En estas secuencias, las personas interactúan como autómatas, acorde con las reglas del sistema. Esa realidad, que por supuesto no es ficción, está elocuentemente retratada en los noticieros de una televisión controlada por el Estado, que destacan, por ejemplo, el beneficio de la actividad física, la irrupción en el mercado de nuevas heladeras de fabricación nacional o bien una receta para elaborar moussaka, entre otras tantas banalidades.
Todo está cuidadosamente planificado para que nadie se salga de la regla y que todos actúen acorde a sus obligaciones con la patria, que es el tótem simbólico que sostiene el espíritu de la nación.

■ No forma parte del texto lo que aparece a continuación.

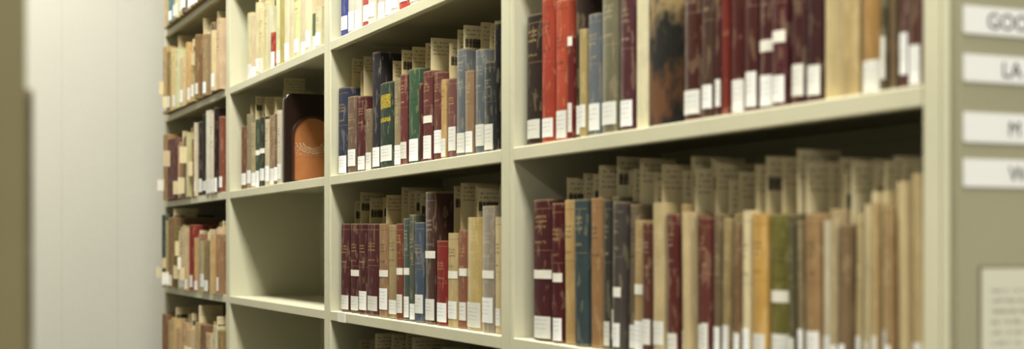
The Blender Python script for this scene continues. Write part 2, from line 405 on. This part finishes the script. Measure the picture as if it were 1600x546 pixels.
# ------------------------------------------------------------ wooden box with arched inset
def arched_box():
    pl=H+.004
    y,t=on_face(444,pl)
    z=ZS('A')+LIFT; w=.132; h=.205; th=.018
    root=empty('wooden_box',(pl,y,z),'dark brown polished wooden box with arched tan inset front','decorative box')
    kb=N('dark_polished_wood',.3,.5); v,q=kb.coords()
    kb.color(kb.mix(kb.noise(v,14,4,(1,1,.15)),lin((52,33,25)),lin((28,18,15))))
    kr=N('moulding_wood',.3,.5); v,q=kr.coords()
    kr.color(kr.mix(kr.noise(v,20,3),lin((90,58,42)),lin((60,36,27))))
    ki=N('tan_arched_inset',.45,.2); v,q=ki.coords()
    base=ki.mix(ki.noise(v,30,4),lin((184,128,82)),lin((148,98,62)))
    dots=ki.math('GREATER_THAN',ki.noise(v,300,2),.55)
    zone=ki.band(q[2],.062,.086)
    ki.color(ki.mix(ki.math('MULTIPLY',ki.math('MULTIPLY',dots,zone),.3),base,lin((226,208,178))))
    def rr(x0,x1,z0,z1,r,rb):
        P=[]
        for cx,cz,a0,rad in((x1-rb,z0+rb,-90,rb),(x1-r,z1-r,0,r),(x0+r,z1-r,90,r),(x0+rb,z0+rb,180,rb)):
            for i in range(7):
                a=math.radians(a0+i*15); P.append((cx+rad*math.cos(a),cz+rad*math.sin(a)))
        return P
    def arch(x0,x1,z0,z1):
        r=(x1-x0)/2; P=[(x0,z0),(x1,z0)]
        for i in range(17):
            a=math.pi*i/16; P.append((x0+r+r*math.cos(a),z1-r+r*math.sin(a)))
        return P
    o=prism('body',rr(0,w,0,h,.020,.003),'y',0,th,kb.m,root)
    bv=o.modifiers.new('b','BEVEL'); bv.width=.003; bv.segments=3
    A=arch(.017,w-.017,.006,h-.050); Bq=arch(.0225,w-.0225,.0061,h-.056)
    V=[];n=len(A)
    for e in(-.006,.001):
        V+=[(p[0],e,p[1]) for p in A]; V+=[(p[0],e,p[1]) for p in Bq]
    Fc=[]
    for i in range(1,n):
        j=(i+1)%n
        Fc+=[(i,j,n+j,n+i),(2*n+i,2*n+j,3*n+j,3*n+i),(i,j,2*n+j,2*n+i),(n+i,n+j,3*n+j,3*n+i)]
    mesh('arch_moulding',V,Fc,kr.m,root)
    prism('arched_inset',Bq,'y',-.003,.0,ki.m,root)
    cu=bpy.data.curves.new('scroll','CURVE'); cu.dimensions='3D'; cu.bevel_depth=.0008
    for rad,zc in((.038,.092),(.030,.092),(.022,.092)):
        sp=cu.splines.new('POLY'); sp.points.add(60)
        for i in range(61):
            a=math.pi*(1+i/60)
            rr2=rad+.002*math.sin(i*1.1)
            sp.points[i].co=(w/2+rr2*math.cos(a),-.0034,zc+rr2*.62*math.sin(a),1)
    ks=N('scroll_paint',.6); v,_=ks.coords(); ks.color(ks.mix(ks.noise(v,90,2),lin((224,204,174)),lin((190,154,118))))
    cu.materials.append(ks.m)
    c=bpy.data.objects.new('scroll',cu); COL.objects.link(c)
    curve_to_mesh(c,'scroll_ornament',root,(0,0,0))
arched_box()
# ------------------------------------------------------------ range labels on the end panel
kt=N('black_print',.6); v,_=kt.coords(); kt.color(kt.mix(kt.noise(v,50,1),lin((62,61,60)),lin((76,74,72))))
kl=N('sign_card',.5); v,_=kl.coords(); kl.color(kl.mix(kl.noise(v,12,2),lin((216,216,214)),lin((206,206,202))))
for (ya,yb,txt,tx,sz) in((8,52,'GOO',1540,.0195),(84,127,'LA',1563,.0195),(175,222,'M',1573,.0185),(248,292,'W',1574,.0190)):
    x0,t=on_end(1504,YE); z1=zof(ya,t); z0=zof(yb,t)
    r=empty('range_label',(x0,YE-.0008,z0),'white printed range label card reading %s on end panel'%txt,'sign','range labels on the end panel')
    hgt=z1-z0
    prism('label_card',rect(0,.20,0,hgt,.001),'y',-.0006,.0006,kl.m,r)
    fc=bpy.data.curves.new('txt','FONT'); fc.body=txt; fc.size=sz; fc.materials.append(kt.m)
    fo=bpy.data.objects.new('txt',fc); COL.objects.link(fo)
    xt,_=on_end(tx,YE)
    curve_to_mesh(fo,'lettering',r,(xt-x0,-.0010,hgt*.5-.0065),(math.pi/2,0,0))
kn=N('notice_paper',.7); v,q=kn.coords()
rows=kn.math('GREATER_THAN',kn.math('FRACT',kn.math('MULTIPLY',q[2],110.0)),.6)
t_=kn.math('GREATER_THAN',kn.noise(v,260,1,(1,1,.3)),.45)
reg=kn.math('MULTIPLY',kn.band(q[0],.012,.128),kn.band(q[2],.02,.19))
kc=kn.mix(kn.math('MULTIPLY',kn.math('MULTIPLY',rows,t_),kn.math('MULTIPLY',reg,.5)),lin((192,190,174)),lin((100,98,92)))
inner=kn.math('MULTIPLY',kn.band(q[0],.0022,.1378),kn.band(q[2],.0022,.2078))
kn.color(kn.mix(inner,lin((128,120,98)),kc))
x0,t=on_end(1529,YE); z1=zof(416,t)
o=prism('notice',rect(0,.14,0,.21),'y',-.0006,.0006,kn.m,None,(x0,YE-.0008,z1-.21))
o['label']='cream paper notice with printed text taped on end panel'; o['category']='notice'
# small clip-on label holder on the shelf edge
y,t=on_face(541,H)
lh=empty('shelf_label_holder',(H-.0015,y,ZS('B')-.019),'small white clip-on label holder on shelf edge','label holder')
prism('clip',rect(-.001,.001,0,.020,.0004),'y',0,.05,M_BAND,lh)
# ------------------------------------------------------------ lights
def fixture(x,y,p,sx=.3,sy=1.2):
    r=empty('ceiling_light',(x,y,2.9),'long white fluorescent ceiling light fixture','ceiling light','fluorescent ceiling lights')
    prism('housing',rect(-sx/2,sx/2,-sy/2,sy/2,.01),'z',-.06,0,M_CEIL,r)
    l=bpy.data.lights.new('lamp','AREA'); l.shape='RECTANGLE'; l.size=sx; l.size_y=sy; l.energy=p; l.color=(1,.985,.935)
    o=bpy.data.objects.new('lamp',l); COL.objects.link(o); o.parent=r; o.location=(0,0,-.065)
for y,p in((-1.4,44),(.7,30),(2.5,38),(4.1,20)): fixture(.40,y,p)
fixture(-1.3,-1.4,32); fixture(1.9,-1.2,17)  # unseen side pair, added behind the camera to brighten slips and cover sides
w=bpy.data.worlds.new('world'); S.world=w; w.use_nodes=True
w.node_tree.nodes['Background'].inputs[0].default_value=(1,.985,.94,1); w.node_tree.nodes['Background'].inputs[1].default_value=.4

Esta sociedad controlada hasta el exceso, tiene algunos ejemplos insólitos, como la sanción legal y hasta social a una persona que emite ruidos molestos, situación que puede ser perfectamente compartible, partiendo de la premisa que en un modelo de convivencia sano la libertad de una persona termina donde comienza la de un semejante.

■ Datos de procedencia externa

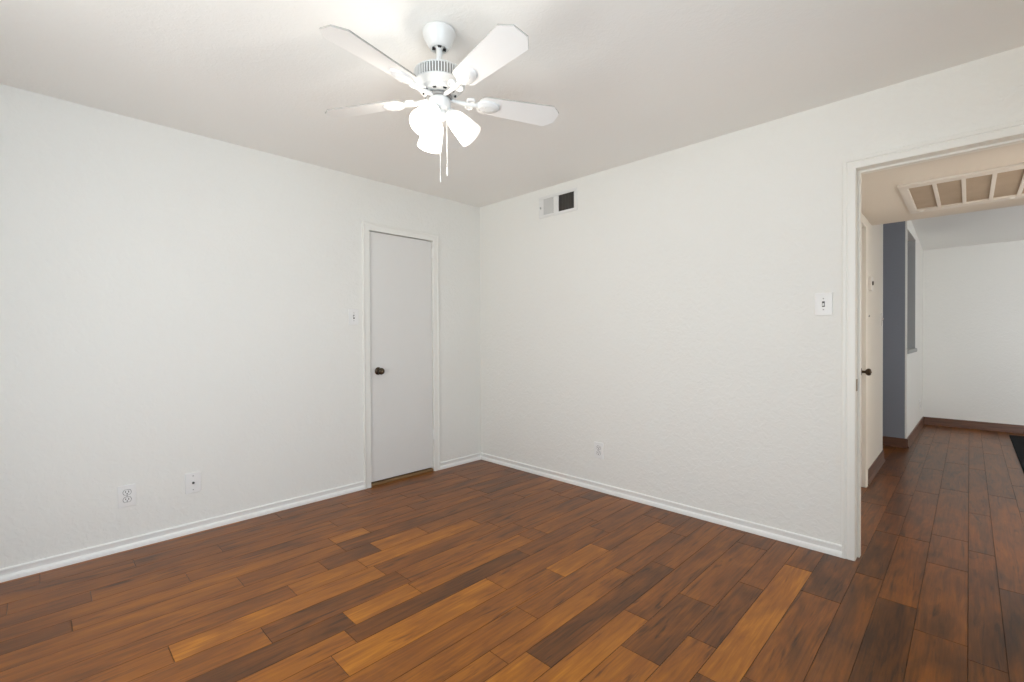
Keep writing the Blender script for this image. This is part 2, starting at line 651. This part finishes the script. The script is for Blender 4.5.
def lean(mb):
    """this wall is not quite square to the house"""
    for v in mb.bm.verts:
        v.co.x += .0145 * (v.co.y - 3.36) - .010
    return mb


struct(lean(slab('x', 2.81, 2.93, 3.360, 5.22, 0, 2.75, [(3.40, 4.245, 1.0, 2.300)])).build('wall_pass_through', WALL))
struct(slab('y', 5.22, 5.34, 1.5, 7.0, 0, 2.75).build('wall_far', WALL))
struct(slab('x', 7.0, 7.12, 1.76, 5.34, 0, 2.75).build('wall_far_right', WALL))
struct(slab('y', 1.76, 1.88, XR + WT, 7.0, 0, 2.75, [(4.65, 6.45, .6, 2.05)]).build('wall_far_near', WALL))
zc = lambda y: 2.305 + .098 * (5.22 - y)
struct(MB().loft([[(1.38, 1.875, zc(1.875)), (1.38, 5.34, zc(5.34)), (1.38, 5.34, 3.0), (1.38, 1.875, 3.0)],
                  [(7.12, 1.875, zc(1.875)), (7.12, 5.34, zc(5.34)), (7.12, 5.34, 3.0), (7.12, 1.875, 3.0)]]).build('ceiling_far_room', CEIL))
# side room added to house the hall fill light, outside the frame
struct(MB().box(XR + WT, 4.75, .30, .36, 0, 2.3).build('wall_added_room', WALL))
struct(MB().box(XR + WT, 4.75, 1.54, 1.60, 0, 2.3).build('wall_added_room_far', WALL))
struct(MB().box(4.70, 4.75, .36, 1.54, 0, 2.3).build('wall_added_room_end', WALL))
struct(MB().box(XR + WT, 4.75, .30, 1.60, 2.3, 2.36).build('ceiling_added_room', WALL))
# grey lining of the pass-through and its rounded sill
pl = MB()
pl.box(2.812, 2.928, 4.237, 4.245, 1.03, 2.300)
struct(lean(pl).build('trim_pass_through_lining', GREYL))
struct(lean(MB().box(2.80, 2.948, 3.40, 4.245, .985, 1.030, .012, 3)).build('trim_sill', GREYL, smooth=40))

# ---------------------------------------------------------------- windows out of the frame (they let the daylight in)


def window(name, axis, plane, u0, u1, z0, z1, depth):
    def B(mb, a, b, c, d, o0, o1, bev=.003):
        if axis == 'y':
            mb.box(a, b, plane + o0, plane + o1, c, d, bev)
        else:
            mb.box(plane + o0, plane + o1, a, b, c, d, bev)
    fr = MB()
    t = .045
    o0, o1 = depth
    B(fr, u0, u0 + t, z0, z1, o0, o1)
    B(fr, u1 - t, u1, z0, z1, o0, o1)
    B(fr, u0 + t, u1 - t, z0, z0 + t, o0, o1)
    B(fr, u0 + t, u1 - t, z1 - t, z1, o0, o1)
    zm = (z0 + z1) / 2
    B(fr, u0 + t, u1 - t, zm - .02, zm + .02, o0, o1)
    f = struct(fr.build(name, TRIM))
    pm = MB()
    om = (o0 + o1) / 2
    B(pm, u0 + t, u1 - t, z0 + t, zm - .02, om - .002, om + .002, 0)
    B(pm, u0 + t, u1 - t, zm + .02, z1 - t, om - .002, om + .002, 0)
    pm.build('pane', PANE, f)
    return f


window('window_1', 'y', YB, 1.25, 3.05, .32, 2.10, (-.09, -.04))
window('window_2', 'y', 1.88, 4.65, 6.45, .6, 2.05, (-.09, -.04))
window('window_3', 'x', XR, -3.40, -2.10, .32, 2.05, (.04, .09))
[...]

Si bien el film reflexiona sobre las reglas de una sociedad rigurosamente planificada donde no existe ningún margen para el disenso, el formato de un régimen totalitario y de la democracia liberal en la cual nos formamos guarda realmente sorprendentes analogías.
No en vano, desde que tenemos memoria, los uruguayos vivimos en una comunidad presuntamente de hombres y mujeres libres. Sin embargo, ya en el ciclo escolar nos enseñan a venerar al sistema, como si fuera el mejor, a la patria y a nuestra bandera y a honrar a nuestros presuntos próceres, que, en algunos casos, como en el del traidor y genocida Fructuoso Rivera, no son tales.

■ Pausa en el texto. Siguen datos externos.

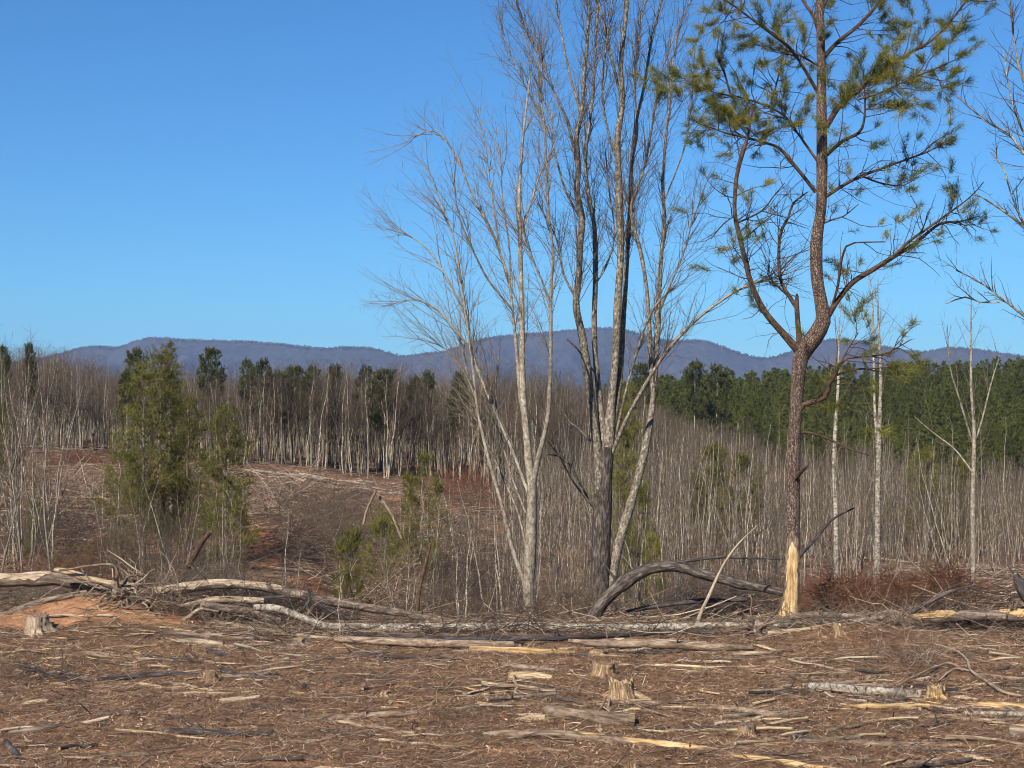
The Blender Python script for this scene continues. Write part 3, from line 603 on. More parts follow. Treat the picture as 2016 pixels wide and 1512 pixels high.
CLUMP = [
 ([(1176, 1230, 46.4), (1180, 1160, 40.0), (1183, 1080, 36.8), (1186, 1000, 34.4), (1190, 940, 30.4), (1196, 880, 25.6)], 0),
 ([(1194, 1200, 20.8), (1215, 1085, 20.0), (1238, 1005, 19.2), (1258, 935, 16.8), (1275, 860, 14.4), (1285, 790, 12.0), (1290, 740, 11.2), (1293, 680, 11.2), (1296, 620, 10.4), (1298, 560, 8.8), (1302, 500, 8.0), (1308, 440, 7.2), (1305, 360, 6.4), (1310, 280, 5.6), (1318, 200, 4.8), (1324, 130, 4.0), (1335, 60, 2.4)], .05),
 ([(1182, 1010, 20.0), (1178, 905, 18.4), (1165, 800, 16.8), (1155, 720, 16.0), (1146, 660, 15.2), (1134, 600, 12.8), (1140, 540, 12.0), (1142, 480, 12.0), (1146, 430, 11.2), (1136, 380, 11.2), (1138, 330, 10.4), (1135, 270, 9.6), (1145, 220, 8.0), (1150, 150, 7.2), (1156, 80, 6.4), (1160, 0, 5.6), (1165, -80, 4.0)], -.04),
 ([(1194, 900, 16.0), (1186, 840, 13.6), (1180, 780, 12.0), (1172, 700, 11.2), (1170, 630, 11.2), (1172, 560, 10.4), (1172, 480, 9.6), (1168, 430, 8.0), (1158, 380, 7.2), (1152, 300, 6.4), (1160, 250, 5.6), (1170, 150, 4.8), (1175, 50, 4.0), (1180, -30, 3.2)], .12),
 ([(1196, 890, 20.8), (1203, 800, 18.4), (1212, 700, 16.0), (1216, 600, 15.2), (1222, 500, 14.4), (1220, 420, 14.4), (1218, 340, 12.8), (1215, 280, 12.0), (1225, 200, 11.2), (1222, 130, 9.6), (1229, 60, 8.8), (1235, 0, 8.0), (1240, -100, 5.6)], 0),
 ([(1205, 860, 11.2), (1221, 740, 10.4), (1229, 600, 9.6), (1236, 480, 9.6), (1241, 400, 8.8), (1243, 330, 8.0), (1251, 250, 6.4), (1268, 170, 5.6), (1281, 90, 4.8), (1302, 0, 4.0), (1315, -60, 2.4)], .14),
 ([(1287, 785, 9.6), (1280, 700, 9.6), (1277, 620, 9.6), (1272, 560, 8.0), (1262, 500, 7.2), (1246, 440, 6.4), (1244, 400, 5.6), (1268, 330, 4.8), (1285, 240, 4.0), (1300, 150, 3.2), (1332, 60, 2.4), (1360, 0, 1.6)], -.1),
 ([(1200, 905, 8.0), (1230, 832, 7.2), (1262, 772, 7.2), (1300, 710, 7.2), (1340, 660, 6.4), (1380, 622, 5.6), (1420, 592, 4.8), (1470, 562, 4.0), (1530, 545, 2.4), (1592, 524, 1.6)], -.35),
 ([(1212, 860, 4.8), (1232, 770, 4.8), (1255, 690, 4.8), (1276, 628, 4.0), (1300, 590, 3.2), (1330, 565, 1.6)], -.2),
 ([(1163, 868, 4.8), (1140, 845, 4.8), (1122, 832, 4.8), (1106, 806, 2.4)], -.3),
 ([(1172, 735, 4.0), (1150, 705, 4.0), (1135, 685, 4.0), (1117, 668, 3.2)], -.5),
 ([(1160, 985, 4.8), (1120, 912, 4.0), (1100, 898, 4.0), (1075, 893, 2.4)], -.3),
 ([(1143, 430, 4.8), (1115, 380, 4.8), (1100, 330, 4.0), (1080, 260, 3.2), (1050, 200, 3.2), (1010, 120, 2.4), (980, 30, 1.6)], .2),
 ([(1136, 330, 5.6), (1120, 250, 4.8), (1095, 190, 4.0), (1060, 110, 3.2), (1020, 20, 2.4), (1005, -60, 1.6)], -.2),
 ([(1145, 225, 5.6), (1125, 160, 4.8), (1110, 90, 4.0), (1095, 0, 3.2), (1090, -80, 1.6)], .1),
 ([(1220, 330, 5.6), (1195, 250, 4.8), (1185, 170, 4.0), (1195, 80, 3.2), (1205, 0, 2.4)], -.2),
 ([(1222, 190, 5.6), (1205, 120, 4.8), (1190, 50, 4.0), (1170, -30, 3.2)], .3),
 ([(1241, 330, 4.8), (1255, 260, 4.0), (1250, 180, 4.0), (1255, 90, 3.2), (1270, 0, 2.4)], .3),
 ([(1305, 400, 4.0), (1330, 340, 3.2), (1350, 280, 3.2), (1360, 210, 2.4), (1365, 140, 1.6)], .2),
 ([(1090, 290, 3.2), (1085, 230, 3.2), (1065, 180, 3.2), (1068, 110, 2.4), (1050, 50, 1.6)], .4),
 ([(1172, 560, 4.0), (1195, 520, 4.0), (1210, 460, 3.2), (1200, 380, 3.2), (1192, 300, 2.4)], .4),
 ([(1296, 620, 4.0), (1320, 560, 4.0), (1345, 500, 3.2), (1365, 430, 2.4), (1385, 380, 1.6)], -.1),
 ([(1140, 600, 4.0), (1110, 540, 4.0), (1095, 470, 3.2), (1075, 430, 3.2), (1060, 400, 2.4)], -.2),
 ([(1178, 1010, 4.8), (1130, 950, 4.0), (1090, 880, 2.4), (1060, 850, 1.6)], -.6)]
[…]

También padecemos cotidianamente el permanente bombardeo del statu quo a través de los medios audiovisuales, que funcionan en régimen oligopólico, al servicio del gran capital y del bloque político conservador. En ese contexto, nuestra libertad está claramente en tela de juicio.
“Tipografía mayúscula” es una película de impronta testimonial, que, aunque desestima todo eventual catecismo político sistémico o antisistémico, convoca a una profunda reflexión sobre los mecanismos de control estatal, en un tiempo histórico gobernado por las leyes de la dictadura del mercado y la supremacía de las multinacionales.
Trabajando con escenografías despojadas y con un lenguaje visual moroso y nada gradilocuente, Radu Jude construye un cuadro dramático de singular elocuencia, que verbaliza por lo bajo los estragos de la Guerra Fría, el ejercicio autoritario del poder y la polaridad ideológica entre potencias hegemónicas, cuyos resabios aterrizan en un presente caracterizado por la multipolaridad.
FICHA TÉCNICA
Tipografía mayúscula (Tipografic mayuscul). Rumania 2020. Dirección: Radu Jude. Guión: Radu Jude y Gianina Carbunariu, adaptado de la novela homónima de Gianina Carbunariu. Producción: Ada Solomon. Fotografía: Marius Panduru. Montaje: Catalin Cristutiu. Reparto: Bogdan Zamfir, Serban Lazorovici, Ioana Jacob y Serban Pavlu.